Por qualquer uma dessas definições, Jair Bolsonaro jamais poderia ser considerado um fascista, por pior que Bolsonaro seja. Como disse Mino Carta, jornalista ítalo-brasileiro cujo pai foi preso por Mussolini, os fascistas, por mais errados que estivessem, eram pelo menos defensores da soberania e do engrandecimento de seu país. Nada poderia ser mais distante de Bolsonaro, que anseia por colocar o Brasil em uma perspectiva subalterna.

Bolsonaro tampouco quer qualquer conciliação de classes. Sua política não visa integrar o proletariado em um projeto nacional, garantido por um corporativismo econômico. Ao contrário, Bolsonaro assume frontalmente e declaradamente o lado da alta burguesia na luta de classes contra o proletariado, que ele tenta converter em precariado para torná-lo ainda mais frágil.

Para Bolsonaro, a Nação é apenas fruto de um contrato social entre indivíduos.

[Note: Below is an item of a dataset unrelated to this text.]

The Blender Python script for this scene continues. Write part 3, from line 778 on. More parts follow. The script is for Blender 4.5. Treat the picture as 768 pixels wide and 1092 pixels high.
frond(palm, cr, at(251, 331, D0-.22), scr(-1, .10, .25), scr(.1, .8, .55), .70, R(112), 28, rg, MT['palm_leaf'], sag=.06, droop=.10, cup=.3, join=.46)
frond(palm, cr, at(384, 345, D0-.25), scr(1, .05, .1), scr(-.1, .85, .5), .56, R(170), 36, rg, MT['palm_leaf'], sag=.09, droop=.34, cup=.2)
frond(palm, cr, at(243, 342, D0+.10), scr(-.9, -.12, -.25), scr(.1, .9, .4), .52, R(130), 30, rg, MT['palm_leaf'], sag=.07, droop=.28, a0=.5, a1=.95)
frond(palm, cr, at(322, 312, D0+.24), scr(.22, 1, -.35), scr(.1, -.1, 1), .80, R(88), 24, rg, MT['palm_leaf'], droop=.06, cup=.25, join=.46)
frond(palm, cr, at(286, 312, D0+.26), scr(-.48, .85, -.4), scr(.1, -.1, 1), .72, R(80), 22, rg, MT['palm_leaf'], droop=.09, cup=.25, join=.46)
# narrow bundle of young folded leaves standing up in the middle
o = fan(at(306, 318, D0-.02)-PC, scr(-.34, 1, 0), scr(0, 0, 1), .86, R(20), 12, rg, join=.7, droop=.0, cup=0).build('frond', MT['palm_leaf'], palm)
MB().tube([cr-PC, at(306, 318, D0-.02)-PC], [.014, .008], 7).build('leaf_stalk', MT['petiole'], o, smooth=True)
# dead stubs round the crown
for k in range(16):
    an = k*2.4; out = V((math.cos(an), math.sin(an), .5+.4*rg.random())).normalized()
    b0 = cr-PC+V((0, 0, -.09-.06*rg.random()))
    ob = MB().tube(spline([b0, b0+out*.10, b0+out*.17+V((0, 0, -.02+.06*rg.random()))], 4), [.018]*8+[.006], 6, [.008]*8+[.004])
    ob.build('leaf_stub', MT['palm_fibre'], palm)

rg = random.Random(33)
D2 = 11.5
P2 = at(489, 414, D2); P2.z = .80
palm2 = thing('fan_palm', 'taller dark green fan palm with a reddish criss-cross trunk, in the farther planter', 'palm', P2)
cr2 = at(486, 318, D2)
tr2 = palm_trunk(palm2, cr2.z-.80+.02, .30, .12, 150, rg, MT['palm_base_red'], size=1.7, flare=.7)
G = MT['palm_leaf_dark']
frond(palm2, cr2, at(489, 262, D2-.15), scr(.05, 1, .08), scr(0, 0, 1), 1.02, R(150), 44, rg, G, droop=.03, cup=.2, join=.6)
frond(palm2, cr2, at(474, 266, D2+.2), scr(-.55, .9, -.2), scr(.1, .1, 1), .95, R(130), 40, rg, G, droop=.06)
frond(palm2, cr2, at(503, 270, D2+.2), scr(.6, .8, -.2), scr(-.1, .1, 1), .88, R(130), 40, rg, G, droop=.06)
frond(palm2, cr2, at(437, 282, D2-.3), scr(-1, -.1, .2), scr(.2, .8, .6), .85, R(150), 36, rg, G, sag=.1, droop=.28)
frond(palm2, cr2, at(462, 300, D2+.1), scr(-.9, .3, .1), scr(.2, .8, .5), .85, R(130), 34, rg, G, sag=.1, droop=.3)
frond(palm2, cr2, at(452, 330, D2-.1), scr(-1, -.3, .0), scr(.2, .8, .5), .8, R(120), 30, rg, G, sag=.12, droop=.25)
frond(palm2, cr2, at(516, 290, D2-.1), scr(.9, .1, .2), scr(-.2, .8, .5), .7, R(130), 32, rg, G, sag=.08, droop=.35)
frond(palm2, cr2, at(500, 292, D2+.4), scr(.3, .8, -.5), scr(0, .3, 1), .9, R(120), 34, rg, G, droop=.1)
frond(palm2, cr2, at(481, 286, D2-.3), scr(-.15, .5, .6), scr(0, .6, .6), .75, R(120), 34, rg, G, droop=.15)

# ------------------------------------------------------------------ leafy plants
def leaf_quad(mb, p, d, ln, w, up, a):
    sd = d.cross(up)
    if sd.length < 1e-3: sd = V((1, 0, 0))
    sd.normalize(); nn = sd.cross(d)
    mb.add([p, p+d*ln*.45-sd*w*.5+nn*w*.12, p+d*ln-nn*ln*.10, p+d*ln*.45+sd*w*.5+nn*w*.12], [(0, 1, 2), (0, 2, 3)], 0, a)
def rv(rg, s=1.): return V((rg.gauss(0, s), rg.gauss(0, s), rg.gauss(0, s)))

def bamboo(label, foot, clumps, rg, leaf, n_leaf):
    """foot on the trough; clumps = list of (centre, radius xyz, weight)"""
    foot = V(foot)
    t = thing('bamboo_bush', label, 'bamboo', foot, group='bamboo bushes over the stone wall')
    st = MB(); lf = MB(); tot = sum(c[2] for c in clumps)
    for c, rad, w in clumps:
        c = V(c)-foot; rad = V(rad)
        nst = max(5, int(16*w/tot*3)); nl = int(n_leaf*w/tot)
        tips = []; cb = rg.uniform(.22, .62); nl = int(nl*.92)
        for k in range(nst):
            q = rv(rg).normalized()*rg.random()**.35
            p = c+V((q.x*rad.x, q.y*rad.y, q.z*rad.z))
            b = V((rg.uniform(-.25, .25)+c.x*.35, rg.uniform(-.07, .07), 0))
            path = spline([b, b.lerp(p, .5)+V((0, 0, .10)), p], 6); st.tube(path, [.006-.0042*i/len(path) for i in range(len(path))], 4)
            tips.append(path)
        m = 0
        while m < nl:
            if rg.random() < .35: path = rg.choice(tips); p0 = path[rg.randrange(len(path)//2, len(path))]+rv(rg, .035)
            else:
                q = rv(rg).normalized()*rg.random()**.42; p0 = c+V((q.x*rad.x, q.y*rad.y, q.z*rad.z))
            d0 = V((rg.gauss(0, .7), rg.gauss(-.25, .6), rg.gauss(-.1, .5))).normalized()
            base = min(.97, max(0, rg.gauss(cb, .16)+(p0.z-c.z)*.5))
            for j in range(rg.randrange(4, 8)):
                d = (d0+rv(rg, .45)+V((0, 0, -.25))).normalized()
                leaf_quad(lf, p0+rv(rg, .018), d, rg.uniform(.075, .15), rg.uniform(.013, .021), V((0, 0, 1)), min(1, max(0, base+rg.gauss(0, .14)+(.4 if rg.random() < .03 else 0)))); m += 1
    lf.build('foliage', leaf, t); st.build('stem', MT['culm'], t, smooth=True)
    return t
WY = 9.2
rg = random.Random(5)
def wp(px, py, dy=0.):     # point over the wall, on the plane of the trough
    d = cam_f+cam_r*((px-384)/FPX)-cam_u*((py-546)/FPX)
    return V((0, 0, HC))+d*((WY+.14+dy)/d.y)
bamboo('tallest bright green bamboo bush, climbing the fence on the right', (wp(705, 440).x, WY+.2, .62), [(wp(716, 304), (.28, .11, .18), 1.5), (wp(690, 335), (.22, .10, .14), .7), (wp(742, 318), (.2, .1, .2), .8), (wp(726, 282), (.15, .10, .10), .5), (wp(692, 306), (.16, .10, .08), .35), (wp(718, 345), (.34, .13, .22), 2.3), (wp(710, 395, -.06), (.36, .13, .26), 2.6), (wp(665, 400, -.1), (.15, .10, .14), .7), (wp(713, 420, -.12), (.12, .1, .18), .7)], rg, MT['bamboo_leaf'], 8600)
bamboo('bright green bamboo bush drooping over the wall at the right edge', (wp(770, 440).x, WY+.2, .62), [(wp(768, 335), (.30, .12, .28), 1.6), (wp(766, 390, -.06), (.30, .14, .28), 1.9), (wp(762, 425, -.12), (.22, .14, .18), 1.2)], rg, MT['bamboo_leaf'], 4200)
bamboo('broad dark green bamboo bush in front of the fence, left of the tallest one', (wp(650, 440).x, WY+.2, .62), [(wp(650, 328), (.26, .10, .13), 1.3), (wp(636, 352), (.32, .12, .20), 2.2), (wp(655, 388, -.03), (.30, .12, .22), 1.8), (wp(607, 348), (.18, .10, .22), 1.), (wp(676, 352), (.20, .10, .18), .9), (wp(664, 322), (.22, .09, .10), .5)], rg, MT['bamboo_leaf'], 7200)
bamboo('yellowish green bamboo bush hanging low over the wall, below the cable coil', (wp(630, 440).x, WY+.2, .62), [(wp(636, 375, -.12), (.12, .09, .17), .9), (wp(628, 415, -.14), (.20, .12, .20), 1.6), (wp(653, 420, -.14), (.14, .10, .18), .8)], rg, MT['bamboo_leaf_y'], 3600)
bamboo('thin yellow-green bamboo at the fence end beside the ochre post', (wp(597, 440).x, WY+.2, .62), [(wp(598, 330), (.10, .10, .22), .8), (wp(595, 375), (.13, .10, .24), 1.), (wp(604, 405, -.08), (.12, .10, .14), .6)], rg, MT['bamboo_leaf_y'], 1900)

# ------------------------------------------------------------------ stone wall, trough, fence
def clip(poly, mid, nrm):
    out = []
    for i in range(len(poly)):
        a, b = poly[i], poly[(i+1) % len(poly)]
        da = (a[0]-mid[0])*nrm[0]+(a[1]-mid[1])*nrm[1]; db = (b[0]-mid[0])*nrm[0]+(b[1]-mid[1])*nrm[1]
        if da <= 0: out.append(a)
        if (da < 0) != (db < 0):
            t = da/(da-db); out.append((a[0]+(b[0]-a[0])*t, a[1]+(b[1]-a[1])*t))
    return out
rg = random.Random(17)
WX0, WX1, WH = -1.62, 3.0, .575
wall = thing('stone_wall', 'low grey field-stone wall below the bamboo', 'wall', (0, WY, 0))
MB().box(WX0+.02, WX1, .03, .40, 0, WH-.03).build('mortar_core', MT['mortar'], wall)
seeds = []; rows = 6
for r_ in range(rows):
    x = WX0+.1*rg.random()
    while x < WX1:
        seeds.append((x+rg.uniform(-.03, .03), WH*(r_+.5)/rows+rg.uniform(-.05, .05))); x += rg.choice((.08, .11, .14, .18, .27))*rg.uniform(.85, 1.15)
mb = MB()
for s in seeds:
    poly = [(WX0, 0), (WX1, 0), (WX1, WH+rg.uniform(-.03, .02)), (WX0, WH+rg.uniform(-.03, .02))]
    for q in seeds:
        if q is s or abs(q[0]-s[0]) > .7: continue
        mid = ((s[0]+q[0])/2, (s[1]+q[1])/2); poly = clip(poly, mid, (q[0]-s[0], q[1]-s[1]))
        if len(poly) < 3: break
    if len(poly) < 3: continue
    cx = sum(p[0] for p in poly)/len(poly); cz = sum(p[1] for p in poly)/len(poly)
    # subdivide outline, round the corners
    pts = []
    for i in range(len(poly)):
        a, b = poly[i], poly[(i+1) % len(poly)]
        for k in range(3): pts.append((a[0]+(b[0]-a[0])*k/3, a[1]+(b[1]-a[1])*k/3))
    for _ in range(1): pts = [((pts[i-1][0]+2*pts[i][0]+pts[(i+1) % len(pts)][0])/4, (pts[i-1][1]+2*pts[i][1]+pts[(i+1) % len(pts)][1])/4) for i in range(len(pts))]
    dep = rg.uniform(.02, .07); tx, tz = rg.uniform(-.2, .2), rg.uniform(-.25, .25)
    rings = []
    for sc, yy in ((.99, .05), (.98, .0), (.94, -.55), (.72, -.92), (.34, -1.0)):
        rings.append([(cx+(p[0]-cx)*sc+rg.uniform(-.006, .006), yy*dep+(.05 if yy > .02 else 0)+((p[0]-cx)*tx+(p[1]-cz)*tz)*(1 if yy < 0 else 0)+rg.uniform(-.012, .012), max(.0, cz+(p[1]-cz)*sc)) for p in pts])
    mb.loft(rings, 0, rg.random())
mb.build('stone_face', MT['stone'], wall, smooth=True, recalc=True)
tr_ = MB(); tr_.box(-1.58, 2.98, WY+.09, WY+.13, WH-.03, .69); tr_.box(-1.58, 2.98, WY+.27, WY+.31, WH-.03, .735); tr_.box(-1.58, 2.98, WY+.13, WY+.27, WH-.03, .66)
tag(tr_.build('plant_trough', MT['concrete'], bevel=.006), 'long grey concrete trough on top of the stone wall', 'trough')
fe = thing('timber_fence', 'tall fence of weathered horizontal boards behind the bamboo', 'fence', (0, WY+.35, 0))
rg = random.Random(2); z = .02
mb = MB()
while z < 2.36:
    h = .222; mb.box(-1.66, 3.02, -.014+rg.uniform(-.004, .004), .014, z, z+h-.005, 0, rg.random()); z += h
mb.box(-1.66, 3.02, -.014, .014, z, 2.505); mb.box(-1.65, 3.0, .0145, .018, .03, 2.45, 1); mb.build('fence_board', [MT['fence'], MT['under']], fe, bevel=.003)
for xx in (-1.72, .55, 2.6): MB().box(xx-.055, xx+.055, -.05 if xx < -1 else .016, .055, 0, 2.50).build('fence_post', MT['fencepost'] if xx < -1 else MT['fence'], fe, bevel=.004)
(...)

O indivíduo está no centro de tudo. O “passado idílico” dele é moderno, demasiado moderno, fazendo alusão ao famoso título de Nietzsche (Humano, Demasiado Humano). Seus valores são ainda mais modernos, completamente liberais. Afinal, a sua “família tradicional” é apenas a representação da família nuclear burguesa, baseada em uma estética americana dos anos 50.
Em suma, não existe condição de considerar Jair Bolsonaro fascista. E se Bolsonaro não é fascista, definitivamente, a quem serve invocar o “antifascismo”? Por que a Rede Globo, Wilson Witzel, Felipe Neto, a Microsoft, o Starbucks, e praticamente todo mundo que é parte da classe cosmopolita global estão falando em “lutar contra o fascismo”?
Porque isso serve apenas para desviar a atenção, tal como o anticomunismo na ausência do comunismo, promovido pela direita reacionária olavo-bolsonarista. Nas ruas do Brasil, se digladiam sectos antifascistas e anticomunistas, enquanto corpos se amontoam e o país soçobra à beira do colapso econômico.

O liberalismo? Permanece dogma inquestionável, pairando por cima de tudo, sem que antiliberais se mobilizem para combatê-lo. Permanece defendido por jornalistas, juristas, acadêmicos e “técnicos”, que após a queda de Bolsonaro, continuarão a guiar o Brasil.

O antifascismo, junto ao anticomunismo, é uma imensa prisão mental que nos mantém escravizados, enquanto acreditamos ser livres e lutamos contra moinhos de vento, em uma versão pós-moderna e do capitalismo tardio, do Quixote de Cervantes.